• [Work to do]: Drop every picture. Then return, exactly, the lines from the beginning of the listing below through the one containing "right overhead microphone stand', .004, 'dalu')".

• [Material]:
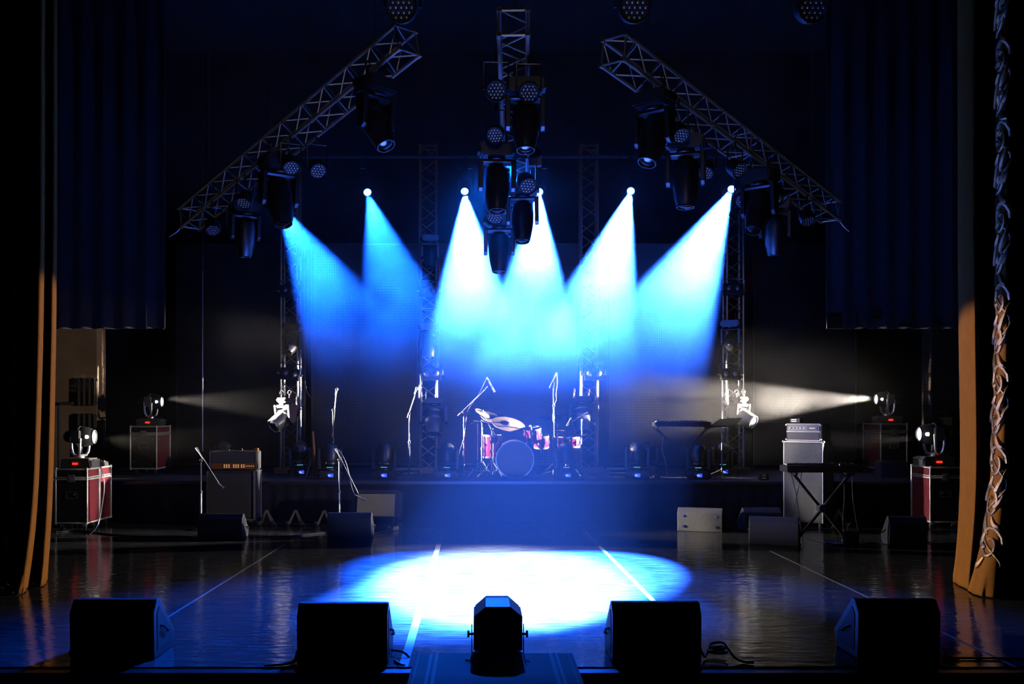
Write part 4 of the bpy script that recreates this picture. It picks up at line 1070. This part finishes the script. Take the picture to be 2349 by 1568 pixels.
cable('microphone_cable', [at(1117, 866, Y5), at(1108, 885, Y5), at(1095, 910, Y5), at(1070, 940, Y5), at(1066, 1000, Y5), at(1052, 1040, Y5), at(1045, 1090, Y5)], 'thin cable on the left overhead microphone stand', .004, 'dalu')
cable('microphone_cable', [at(1277, 856, Y6), at(1279, 880, Y6), at(1274, 905, Y6), at(1277, 915, Y6), at(1271, 928, Y6)], 'thin cable on the right overhead microphone stand', .004, 'dalu')

def guitar_stand(label, px, py, hpx=36, rz=0):
    f = fl(px, py); h_ = hpx * f.y / F
    root = thing('guitar_stand', label, 'stand', (f.x, f.y, 0), rz, 'folding guitar stands')
    b = MB(); b.box((0, 0, h_ - .01), (.06, .05, .035), bev=.014); b.build('hinge_head', 'dalu', root)
    for x in (-1, 1):
        for y in (-1, 1):
            b = MB(); b.box((x * .055, y * .05, h_ * .5), (.02, .014, h_ * 1.02), rot=Matrix.Rotation(-x * .42, 3, 'Y') @ Matrix.Rotation(y * .25, 3, 'X')); b.build('leg', 'dalu', root)
        b = MB(); b.tube([(x * .10, -.06, .07), (x * .11, -.15, .05), (x * .11, -.17, .09)], .012); b.build('cradle_arm', 'rubber', root)
        b = MB(); b.ball((x * .11, -.07, .018), .018, seg=8); b.ball((x * .11, .07, .018), .018, seg=8); b.build('rubber_foot', 'rubber', root)
    return root
guitar_stand('folding guitar stand beside the left amplifier cabinet', 612, 1206)
guitar_stand('brightly lit folding guitar stand at the foot of the leftmost tower', 678, 1206)
guitar_stand('folding guitar stand half behind the second middle monitor', 744, 1207)
guitar_stand('folding guitar stand under the right keyboard', 1923, 1209, 40)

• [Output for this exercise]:
Write part 4 of the bpy script that recreates this picture. It picks up at line 1070. This part finishes the script. Take the picture to be 2349 by 1568 pixels.
cable('microphone_cable', [at(1117, 866, Y5), at(1108, 885, Y5), at(1095, 910, Y5), at(1070, 940, Y5), at(1066, 1000, Y5), at(1052, 1040, Y5), at(1045, 1090, Y5)], 'thin cable on the left overhead microphone stand', .004, 'dalu')
cable('microphone_cable', [at(1277, 856, Y6), at(1279, 880, Y6), at(1274, 905, Y6), at(1277, 915, Y6), at(1271, 928, Y6)], 'thin cable on the right overhead microphone stand', .004, 'dalu')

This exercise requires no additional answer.